Microphone picks up comments by prime minister about Labour supporter
Gillian Duffy, who had challenged him over the economy

By Polly Curtis

Source: guardian.co.uk, Wednesday 28 April 2010 13.23


Gordon Brown's election campaign was thrown into turmoil today after he was caught on mic calling a Labour supporter who had challenged him over the economy a "bigoted woman".

Gillian Duffy, 65, heckled the prime minister as he was interviewed live on TV about Labour's plans to cut the deficit, repeatedly challenging him to say he would tackle the debt. Brown ignored her intervention but was then asked by senior aides in his entourage to meet her.

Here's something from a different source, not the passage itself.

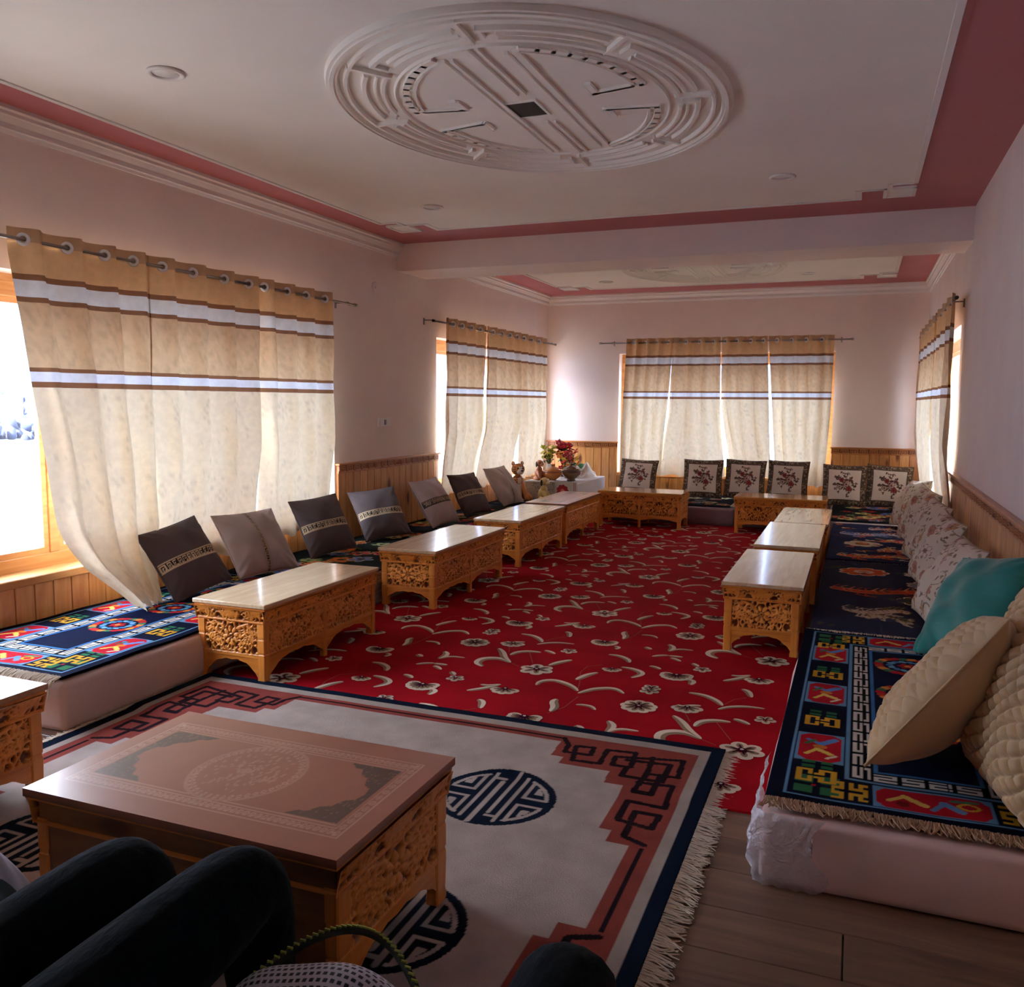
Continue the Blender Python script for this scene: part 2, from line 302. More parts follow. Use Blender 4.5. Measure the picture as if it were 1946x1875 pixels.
def medallion(cx,cy,rx,ry,n=8,hole=True):
    z=H-.008; m=MB(); N=96
    def P(r,a): return (cx+rx*r*math.cos(a),cy+ry*r*math.sin(a))
    def band(ra,rb,a0,a1,zt,zb,k=None):
        k=k or max(2,int(abs(a1-a0)*14)); vs=[];
        for i in range(k+1):
            a=a0+(a1-a0)*i/k
            for r,zz in ((ra,zb),(ra+.006,zt),(rb-.006,zt),(rb,zb)): vs.append((*P(r,a),zz))
        fs=[(i*4+j,(i+1)*4+j,(i+1)*4+j+1,i*4+j+1) for i in range(k) for j in range(3)]+[(0,1,2,3),(k*4+3,k*4+2,k*4+1,k*4)]
        m.add(vs,fs)
    # fret ring: raised disc rim, then recessed meander cut between raised bands
    band(.94,1.0,0,2*PI,z-.022,z,N); band(.955,.985,0,2*PI,z-.028,z,N); band(.675,.69,0,2*PI,z-.010,z,N)
    for i in range(n):
        a0=2*PI*i/n+.1; a1=a0+2*PI/n; g=.03; fl_=i%2
        band(.895,.92,a0,a1,z-.018,z); band(.81,.84,a0+g,a1-3*g,z-.016,z); band(.725,.752,a0+4*g,a1-g,z-.014,z)
        band(.715,.925,a1-1.7*g,a1-.9*g,z-.017,z,2); band(.75,.835,a0+g,a0+1.8*g,z-.015,z,2); band(.765,.785,a0+4*g,a1-3*g,z-.012,z)
    m.build('medallion_ring',M_ceil,ce)
    q=MB(); zz=z-.011
    def bar(pts,w=.034):
        for i in range(len(pts)-1):
            a=Vector(pts[i]);b=Vector(pts[i+1]); d=(b-a).normalized(); nn=Vector((-d.y,d.x))*w/2; d=d*w/2
            for off in (0,):
                c0,c1,c2,c3=a-d+nn,a-d-nn,b+d-nn,b+d+nn
                i0,i1,i2,i3=[c+(((a+b)/2-c).normalized()*.006) for c in (c0,c1,c2,c3)]
                q.add([(p.x,p.y,z) for p in (c0,c1,c2,c3)]+[(p.x,p.y,zz) for p in (i0,i1,i2,i3)],[(4,5,6,7),(0,1,5,4),(1,2,6,5),(2,3,7,6),(3,0,4,7)])
    def F(pts,w=.03):
        bar([(cx+x*rx,cy+y*ry) for x,y in pts],w)
        bar([(cx+x*rx*.93,cy+y*ry*.95) for x,y in pts],w*.5)
    for sx_ in (1,-1):
        bar([(cx+sx_*.155,cy-.64),(cx+sx_*.155,cy+.66)],.03); bar([(cx+sx_*.115,cy-.64),(cx+sx_*.115,cy+.66)],.016)
    for sy_ in (1,-1):
        bar([(cx-.02,cy+sy_*.2),(cx-.02,cy+sy_*.72)],.026); bar([(cx+.025,cy+sy_*.2),(cx+.025,cy+sy_*.72)],.014)
        for sx_ in (1,-1):
            arc=[(sx_*.62*math.cos(a),sy_*.66*math.sin(a)) for a in [math.radians(12+58*i/9) for i in range(10)]]
            F(arc); F([arc[0],(sx_*.36,sy_*.1)]); F([(sx_*.36,sy_*.1),(sx_*.36,sy_*.2)])
    q.build('medallion_relief',M_ceil,ce)
    if hole:
        h=MB().box(cx-.11,cy-.10,z-.004,cx+.03,cy+.09,z-.001,c=(58,54,44)).build('wiring_hole',mat('hole_shadow',attr=True,rough=.9),ce)
        e=.012; f=MB()
        f.box(cx-.11-e,cy-.1-e,z-.007,cx+.03+e,cy-.1,z);f.box(cx-.11-e,cy+.09,z-.007,cx+.03+e,cy+.09+e,z);f.box(cx-.11-e,cy-.1,z-.007,cx-.11,cy+.09,z);f.box(cx+.03,cy-.1,z-.007,cx+.03+e,cy+.09,z)
        f.build('hole_edge',M_ceil,ce)
medallion(-1.43,3.88,.87,1.08); medallion(-1.50,8.85,.8,.95,hole=False)
MB().box(XL,YM0,ZB,XR,YM1,H+.05).build('trim_1',M_wall,kind='structure')
def cornice(name,a,b_,inward):
    # stepped plaster cornice between two floor-plan points
    prof=[(0,-.115),(.008,-.115),(.012,-.10),(.02,-.095),(.02,-.07),(.035,-.045),(.045,-.04),(.045,-.025),(.06,-.018),(.06,0),(0,0)]
    A=Vector(a);B=Vector(b_);n_=Vector(inward); vs=[]
    for P in (A,B):
        for d,z in prof: q=P+n_*d; vs.append((q.x,q.y,H+z))
    k=len(prof); fs=[tuple(range(k)),tuple(range(2*k-1,k-1,-1))]+[(i,k+i,k+(i+1)%k,(i+1)%k) for i in range(k)]
    MB().add(vs,fs).build(name,M_white,kind='structure')
cornice('trim_2',(XL,YF),(XL,YM0),(1,0)); cornice('trim_3',(XL,YM1),(XL,YB),(1,0)); cornice('trim_4',(XL,YB),(XR,YB),(0,-1)); cornice('trim_5',(XR,YM1),(XR,YB),(-1,0))
# ---------------------------------------------------------------- windows
def window(i,fr,s0,s1,z0,z1,mull):
    w=link('window_%d'%i,None,kind='structure',M=FR[fr])
    fy0,fy1=.13,.18; t=.075; m=MB()
    m.box(s0,fy0,z0,s1,fy1,z0+t,bev=.004); m.box(s0,fy0,z1-t-.035,s1,fy1,z1-.035,bev=.004); m.box(s0,fy0+.01,z1-.035,s1,fy1,z1)
    m.box(s0,fy0,z0+t,s0+t,fy1,z1-t-.035,bev=.004); m.box(s1-t,fy0,z0+t,s1,fy1,z1-t-.035,bev=.004)
    m.build('window_frame',M_frame,w)
    MB().box(s0,-.035,z0-.035,s1,fy0+.01,z0+.006,bev=.004).build('window_sill',M_frame,w)
    xs=[s0+t]+list(mull)+[s1-t]
    for a in mull: MB().box(a-.03,fy0+.003,z0+t,a+.03,fy1-.003,z1-t-.035,bev=.004).build('mullion',M_frame,w)
    for a,b_ in zip(xs[:-1],xs[1:]):
        e=.03
        sa=MB(); za,zb=z0+t,z1-t-.035; c=(a+(0 if a==xs[0] else .03)); d=(b_-(0 if b_==xs[-1] else .03))
        sa.box(c,fy0+.01,za,c+e,fy1-.01,zb);sa.box(d-e,fy0+.01,za,d,fy1-.01,zb);sa.box(c+e,fy0+.01,za,d-e,fy1-.01,za+e);sa.box(c+e,fy0+.01,zb-e,d-e,fy1-.01,zb)
        sa.build('sash',M_frame,w)
        MB().box(c+e,fy0+.023,za+e,d-e,fy0+.027,zb-e).build('pane',gl,w)
window(1,'left',*W1,[2.4,3.33,4.55]); window(2,'left',*W2,[8.5,9.55]); window(3,'back',*W3,[-1.95,-1.1]); window(4,'right',*W4,[-9.8,-7.9])
# ---------------------------------------------------------------- pine wainscot: boards, fret rail and cap
def planked(h,wd=.104):
    return MB().add([(0,0,0),(0,-.016,0),(.003,-.02,0),(wd-.003,-.02,0),(wd,-.016,0),(wd,0,0),(0,0,h),(0,-.016,h),(.003,-.02,h),(wd-.003,-.02,h),(wd,-.016,h),(wd,0,h)],[(5,4,3,2,1,0),(6,7,8,9,10,11),(0,1,7,6),(1,2,8,7),(2,3,9,8),(3,4,10,9),(4,5,11,10),(5,0,6,11)])
PT=planked(.74).mesh('plank_tall',M_pine); PLo=planked(.395).mesh('plank_low',M_pine)
# one fret unit, .104 long x .045 high, raised bars on the rail
ku=MB(); cw,chh=.104/11,.0062
for j,r in enumerate(KEY):
    i=0
    while i<len(r):
        if r[i]=='1':
            e=i
            while e<len(r) and r[e]=='1': e+=1
            ku.box(i*cw,-.0305,.752+(6-j)*chh-.001,e*cw,-.026,.752+(6-j+1)*chh-.0012); i=e
        else: i+=1
KU=ku.mesh('fret_unit',M_pinex)
def wains(name,fr,segs,ends=None):
    w=link(name,None,kind='structure',M=FR[fr])
    for a,b_,tall in segs:
        n_=max(1,round((b_-a)/.108)); st=(b_-a)/n_
        for i in range(n_):
            o=link('plank',PT if tall else PLo,w,(a+i*st+.002,0,0)); o.scale=((st-.003)/.104,1,1)
        if tall:
            MB().box(a,-.026,.738,b_,-.0,.80,bev=.002).build('fret_rail',M_pinex,w)
            MB().box(a,-.0262,.751,b_,-.0255,.7965).build('fret_ground',M_key,w)
            m=MB()
            for i in range(n_):
                for j0 in (0,):
                    vs=[(v.co.x*st/.104+a+i*st,v.co.y,v.co.z) for v in KU.vertices]; m.add(vs,[tuple(p.vertices) for p in KU.polygons])
            m.build('fret_carving',M_pinex,w,kind='stuff')
            MB().box(a-(.0 if a<-9 else .012),-.042,.80,b_+.012,0,.817,bev=.003).build('cap_rail',M_pinex,w)
        else:
            MB().box(a,-.0185,.39,b_,0,.394).build('lower_batten',M_pinex,w)
wains('trim_7','left',[(YF,1.55,1),(1.55,5.78,0),(5.78,7.52,1),(7.52,YB-.02,0)])
wains('trim_8','back',[(XL+.02,-2.80,1),(-2.80,-.28,0),(-.28,XR-.02,1)])
wains('trim_9','right',[(-YB+.02,-7.24,0),(-7.24,-YF,1)])
# ---------------------------------------------------------------- ceiling downlights, switch plate, round cover
M_lens=mat('frosted_lens',(225,222,215),rough=.35)
dn=None
for (x,y,lab) in [(-2.70,2.95,'white round downlight over the big left curtain, largest in view'),(-.48,5.51,'small white downlight near the right end of the ceiling beam'),(-2.79,5.54,'small white downlight near the left end of the ceiling beam'),(-2.66,9.53,'tiny downlight beyond the beam at the left back corner'),(-.55,9.57,'tiny downlight beyond the beam at the right back corner')]:
    if dn is None:
        dn=thing('downlight',lab,'ceiling light',(x,y,H-.008),group='recessed ceiling lights')
        MB().lathe([(.075,0),(.078,-.006),(.07,-.012),(.058,-.010),(.055,-.004),(.055,0)],seg=32).build('rim',M_white,dn)
        MB().lathe([(.0,-.003),(.056,-.003),(.056,0)],seg=32).build('lens',M_lens,dn)
    else: copy_tree(dn,(x,y,H-.008),label=lab)
sw=thing('switch_plate','white wall switch plate beside the big left curtain','switch',(XL,6.52,1.123),PI/2)
MB().box(-.105,-.012,-.04,.105,0,.04,bev=.004).build('plate',M_white,sw)
for i in range(5): MB().box(-.078+i*.033,-.018,-.022,-.053+i*.033,-.011,.022,c=(235,232,228) if i!=2 else (120,115,112),bev=.002).build('rocker',mat('rocker',attr=True,rough=.35),sw)
cvp=thing('cover_plate','round blank cover plate high on the left wall under the beam','cover plate',(XL,6.39,2.229),PI/2)
cm=MB().lathe([(.045,0),(.045,.005),(.038,.009),(.0,.009)],seg=24).build('disc',M_wall,cvp); cm.rotation_euler=(PI/2,0,0)
MB().lathe([(.006,.009),(.006,.011),(0,.011)],seg=8).build('screw',M_metal,cvp).rotation_euler=(PI/2,0,0)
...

After a few minutes of exchanges she told reporters that Brown was a "very nice man" and that she had voted Labour all her life and intended to do so again next week. But as he got in his car, he was still wired up to a Sky News mic which picked up comments he then made rebuking his advisers.

He said: "That was a disaster ? they should never have put me with that woman. Whose idea was that? Ridiculous."

Asked what she had said, he replied: "Everything, she was just a bigoted woman."

During their exchange she questioned him on pensions, the deficit and tuition fees. At one point she mentioned eastern Europeans in this country but did not develop her argument.

On learning of his unguarded comments Duffy said she was "very annoyed".

She said: "I haven't had a chance to listen to it yet but if that's what he said I'm very upset. I'm very annoyed."

Brown later told the Jeremy Vine programme: "I apologise if I have said anything like that. What I think she was raising with me was an issue about immigration and that there were too many people from eastern Europe. I apologise profusely to the lady concerned I don't think she is that. It was the view I objected to."

Before being told of Brown's comments Duffy had said she would still be voting Labour. She told Sky News she confronted him over the national debt and immigration and that the prime minister had seemed "understanding" and responded "pretty well".

But after hearing of his reported comments she said she was "very annoyed" and would not be voting for Labour. "I haven't had a chance to listen to it yet but if that's what he said I'm very upset," she said.

The shadow chancellor, George Osborne, said the comments "speak for themselves and the prime minister's got a lot of explaining to do".